Der weitere große Vorteil der HOAI ist ihre hohe Transparenz, denn sie ermöglicht es, Leistungen und angebotene Honorare vergleichbar zu machen. Das schützt nicht zuletzt den Verbraucher, der erfahrungsgemäß mit den Leistungen von Ingenieuren und Architekten nicht vertraut ist. Informationsasymmetrien, wie die Wirtschaftswissenschaften diesen Zustand nennen, hilft die HOAI zu vermeiden.
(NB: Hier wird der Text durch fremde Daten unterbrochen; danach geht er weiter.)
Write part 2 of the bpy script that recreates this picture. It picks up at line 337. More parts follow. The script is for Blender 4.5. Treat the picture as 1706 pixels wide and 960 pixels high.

Auch wenn sie nur den Preis und nicht die vertragliche Leistung regelt, deckt sie doch auf, welche Leistung der Verbraucher erwarten darf, wenn er das verordnete Honorar zahlt.
Deutschland ist über 35 Jahre mit der HOAI gut gefahren. Dass ihre Kritiker immer wieder eine Rechtfertigung für die Verordnung verlangen, verschleiert ein wenig die Tatsache, dass sie ihrerseits nicht in der Lage sind, darzustellen, welche Nachteile sich denn mit der HOAI vermeintlich verbinden. Im Gegenteil sollte ihre Transparenz, ihre ausgewogene Honorierung und die damit verbundene Sicherung von Berufschancen für den Nachwuchs ein Exportmodell für andere europäische Länder sein.

Kommentare (1)

  1. Zitrone am 21.09.2014
    An sich ist die HOAI eine gute Sache, weil sie Klarheit über die vereinbarten Leistungen und Gegenleistungen schafft. Allerdings scheint sie m.E. zu viel Spielraum zugunsten der Ingenieure und Architekten bezüglich der Einstufungen zu lassen und bietet keinen ausreichenden Anreiz für kostengünstiges und wirtschaftliches Bauen, sondern hat immer noch zur Konsequenz, je höher die Bausumme, desto höher das Honorar. Ein falscher Anreiz.